Chapitre 4 : Les commerces gays et la renaissance urbaine.

Dans la littérature anglo-saxonne, le terme « urban renaissance » désigne la manière dont un ancien quartier vétuste et désaffecté renaît de ses cendres (Dansereau, 1985 ; Carpenter, Lees, 1995). La plupart du temps, l’accent est alors mis sur la reprise des activités économiques dans le quartier, la baisse tendancielle de la vacance commerciale, la réanimation des vitrines, la fréquentation accrue des nouveaux commerces, une activité piétonnière importante mettant en valeur des modes de vie particuliers. La renaissance urbaine correspond largement aux dimensions « commerçantes » de la gentrification. En comparant le Marais des années 1960 au Marais d’aujourd’hui, on est surpris par l’ampleur des transformations des activités commerçantes, de la fréquentation et de l’animation de ses rues principales. Dans le Village, la rue Sainte-Catherine porte, elle aussi, les reflets d’une réanimation commerçante manifeste depuis deux décennies. C’est dans ce contexte que se pose la question centrale de ce chapitre : celle de la place et du rôle des commerces gays dans les transformations ayant affecté le paysage commercial de ces deux quartiers. De la fin des années 1970 au début des années 2000, on peut montrer qu’un tissu commercial gay naît, se développe et se structure dans le Marais, comme dans le Village. En trente ans, le commerce gay s’est progressivement constitué en secteur commercial dans ces deux espaces. Mais sa physionomie et son profil ont changé et ces évolutions ne sont pas sans lien avec une renaissance commerciale de ces quartiers, typique de la gentrification dite de consommation ou de fréquentation : elles en sont à la fois partie prenante et reflet.

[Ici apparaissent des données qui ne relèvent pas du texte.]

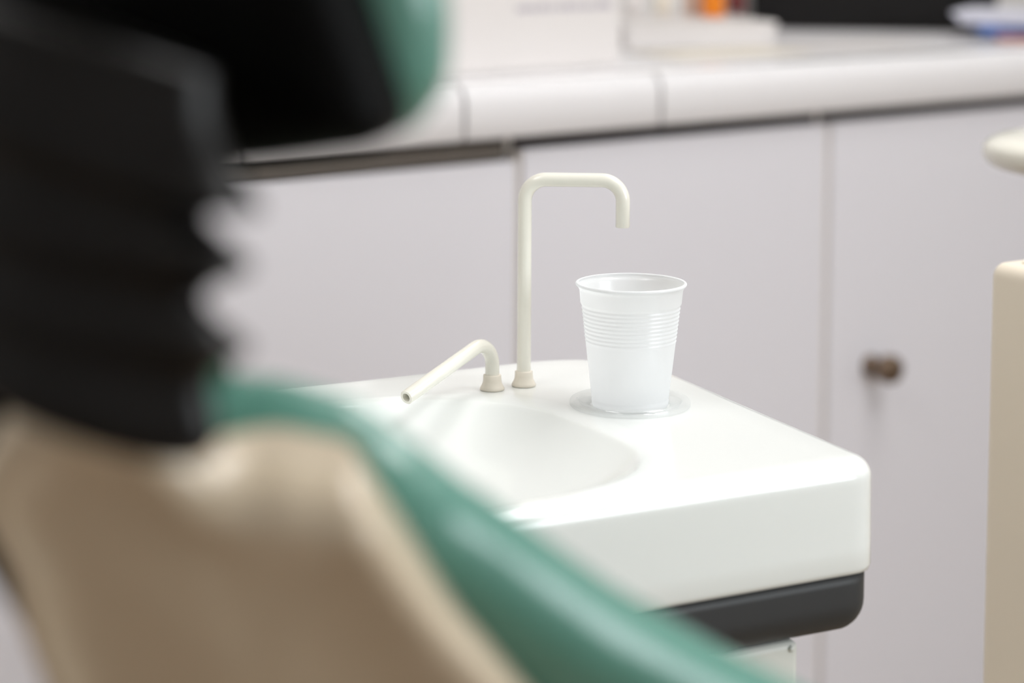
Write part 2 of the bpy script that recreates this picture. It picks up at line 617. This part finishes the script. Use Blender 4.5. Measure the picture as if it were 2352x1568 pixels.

On reviendra d’abord sur les conditions d’installation des commerces gays dans le Marais et le Village selon un processus en partie similaire au début des années 1980. En présentant la situation du commerce gay et les caractéristiques des quartiers investis à l’époque, on montrera que les commerces gays apparaissent alors davantage comme des pionniers à Montréal qu’à Paris. La seconde section analysera comment les commerces gays apparaissent dans les années 1990 comme des leviers de la gentrification commerciale : leur évolution propre accompagne, voire accentue en effet certains effets de la gentrification commerciale. Cette convergence repose sur différents éléments : la valorisation de modes de vie et de consommation spécifiques, le rôle des ambiances et certaines formes de ré-appropriation du passé local. On retrouve ces effets dans les deux quartiers étudiés. Enfin, à partir d’une typologie des commerces gays du Marais et du Village, on montrera que la situation actuelle apparaît contrastée. Dans les années 2000, les liens entre commerces gays et gentrification apparaissent ambigus et plus diversifiés : si certains commerces constituent des foyers persistants de gentrification, d’autres semblent relativement dissociés du processus. Ce résultat interroge en réalité les catégories même de l’analyse : celle de « commerce gay » dans un contexte difficile pour le secteur de la « pink economy », mais aussi celle de « gentrification » comme processus de renouvellement et de mobilité. Les commerces gays ont eu un rôle dans la gentrification commerciale locale mais ce rôle a évolué au cours du temps et varie aujourd’hui en fonction du contexte urbain, du type de commerces concerné et de son plus ou moins fort affichage identitaire homosexuel. Une partie des lieux évoqués, surtout en deuxième et troisième sections, est disponible en photographies en annexe 6.